Kadın örgütleri tezkere, tampon/güvenlikli bölgenin Türkiye’de çözüm süreciyle aynı zamanda ortaya çıktığını vurguladı:

“Karşı tarafın iradesi yok sayılarak, kardeşlerinin, akrabalarının, yakınlarının yöreler boş sayılarak, barışın tek bir tarafın istekleri doğrultusunda yapılabileceği var sayılarak barış olmaz.

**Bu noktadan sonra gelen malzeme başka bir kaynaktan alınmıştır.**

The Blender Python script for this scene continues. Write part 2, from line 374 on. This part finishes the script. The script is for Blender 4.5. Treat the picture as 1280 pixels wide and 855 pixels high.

“Savaş gerçekten halkların iradesine kulak vermekle, acılarını dindirmekle, yerlerini yurtlarını iade etmekle biter.  Kadınlar savaşın bedellerini çok ağır şekilde ödediklerinden, savaşın bitmesini de en çok isteyenlerdir.  Kadınlar olarak savaşın bitmesi, kalıcı ve gerçek bir barışın tesisi için birlikte çalışmak dışında çaremiz yoktur.  İşte bu yüzden, ilk olarak, biz kadınlar hep birlikte tezkerenin ve tampon bölgenin karşısında durmak zorundayız.”

İmzacılar:

Barış için Kadın Girişimi; Amargi İzmir; ANKA LGBT; Ankara Feminist Kolektif; Ankara Kadın Platformu; Başak Kültür ve Sanat Vakfı; Bodrum Kadın Dayanışma Derneği; Bursa Koza Kadın Derneği; Demokratik Özgür Kadın Hareketi; Emek Partili kadınlar; GENEL-İŞ’den Kadınlar; Gökkuşağı Kadın Derneği; Halkevci Kadınlar; HDK-HDP Kadın Meclisleri; İmece Kadın Dayanışma Derneği ve İmece Ev İşçileri Sendikası; İnsan Hakları Derneği Kadın Komisyonu; İHD Ankara Şubesi Kadın Komisyonu; İstanbul Feminist Kolektif; İzmir Feminist Kolektif ; Filmmor Kadın Kooperatifi; KADAV’lı kadınlar; Kadın Emeği Kollektifi; Kadın Yazarlar Derneği; Kampüs Cadıları; KESK'li Kadınlar ; Özgür Genç Kadın; Sendikal Güç Birliği Platformu-Kadın Koordinasyonu; Sinop Kadın Platformu; Sosyalist Demokrasi Partisi'nden Kadınlar; Sosyalist Feminist Kolektif; Sosyalist Kadın Meclisleri; Sosyalist Yeniden Kuruluş Partisi Kadın Meclisi; Türk Tabibleri Birliği Kadın Hekimlik ve Kadın Sağlığı Kolu; Vicdani Retçi Kadınlar; Yaşamevi Kadın Dayanışma Derneği; Yeni Demokrat Kadın; Yeşil Sol Kadınlar; 78liler Dernekleri Federasyonu'ndan Kadınlar.